The novel opens in 1860 with the escape of a young slave girl, Lucy Batelle from her master in Kentucky. Making her way to Illinois, Lucy's situation becomes entwined with the story of abolitionist speaker Abby Kelly Foster. Foster, herself, winds up caught up in political mechanizations when President James Buchanan sees her as a pawn that might serve to undermine the candidacy of Abraham Lincoln in favor of the candidacies of either Vice President John C. Breckinridge, Senator Stephen Douglas, or John Bell. Lincoln finds himself representing Foster as his least worst option and her trial forms the primary focus of the novel.

Rosenberg changes his viewpoint characters, sometimes focusing on Clarence Artemis, the abolitionist journalist, sometimes Annabelle Carter, the Pinkerton detective, occasionally Buchanan, and eventually Abraham Lincoln. Other characters are also given a chance to stand center stage. The issue is that characters often drop out of this rotation unexpectedly and don't always return, either leaving their stories unfinished or allowing their fates to be summarized by one of the other characters.

The use of different viewpoint characters allows Rosenberg to more fully explore the different types of abolitionists in antebellum America. Although from the distance of 170 years it is easy to view them all as wanting to achieve the same goals, Rosenberg points out the tensions between radical abolitionists like Foster and gradual abolitionists like Carter. Even Lincoln and his partner, Billy Herndon, view the answer to the slavery issue quite differently, which not only causes tension, but can be used to the characters' advantage. Many of those characters, however, seem to think of themselves as being more clever than Rosenberg depicts them.

Although Rosenberg does conclude his story, at the same time, The Day Lincoln Lost feels like a prologue to the alternative Presidency and potential Civil War that would follow the events that are described in the novel. Rosenberg also includes a few items that appear as if they might be errors, notably the selection made by the Senate near the end of the book, but that is a reasonably minor point and there are small indications throughout the novel that the point of divergence from our own timeline was significantly earlier than it would appear.

Despite the appearance of slavery and Lincoln's insistence that as a candidate for President he shouldn't campaign, the aspect of the story that seems most at odds with our own time is Rosenberg's depiction of Foster's trial. In comparison to modern trials which include forensic evidence and expert witnesses, Foster's trial seems almost perfunctory. Rosenberg's judge, Benjamin Garrett, who, despite Lincoln's misgivings, is one of the most likeable characters in the novel, provides instruction to the jury on various aspects of the trial, but there is no sense of a discovery procedure and the outcome of the trial does not seem to be particularly in doubt at any point.

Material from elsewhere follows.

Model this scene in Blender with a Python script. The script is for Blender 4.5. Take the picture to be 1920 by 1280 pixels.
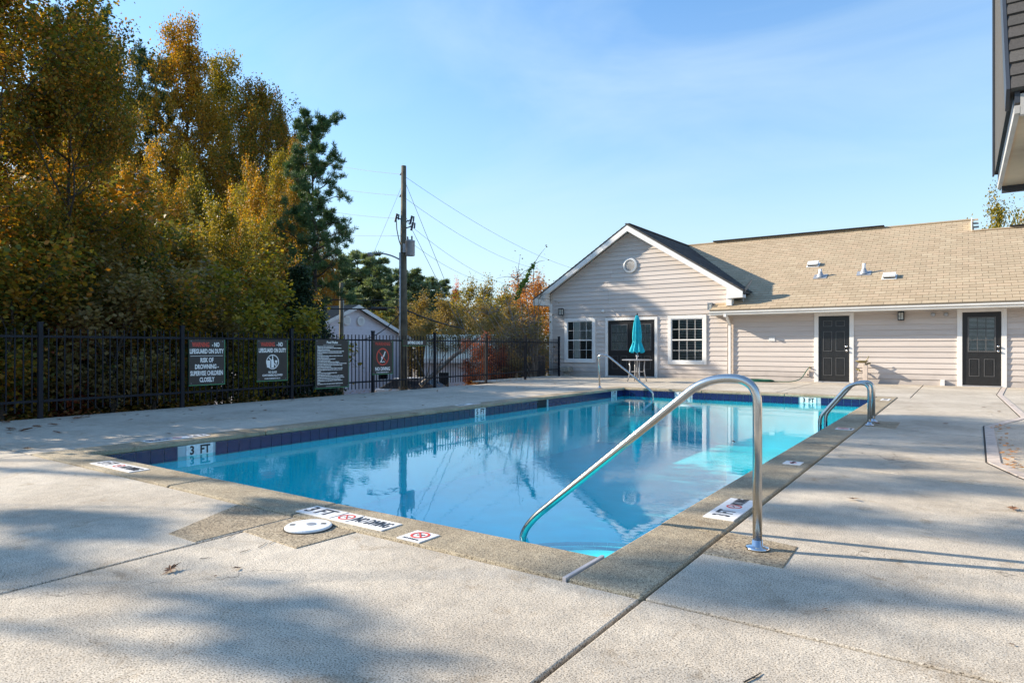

The Day Lincoln Lost can be slow-moving at time, but Rosenberg does paint a vivid picture of a legal system which is at once familiar and foreign. Similarly, the style of campaigning, or not campaigning, that Rosenberg depicts is completely at odds with the modern technique. His Lincoln uses surrogates to campaign for him, muc as modern day politicians use surrogates to speak on television, but Lincoln refuses to be drawn into the fray, consistently declining to say more than simple platitudes to journalists, even when they are asking him about the case he is trying rather than his presidential ambitions. Rosenberg successfully captures another time in this historical novel that presents a different outcome to the election of 1860.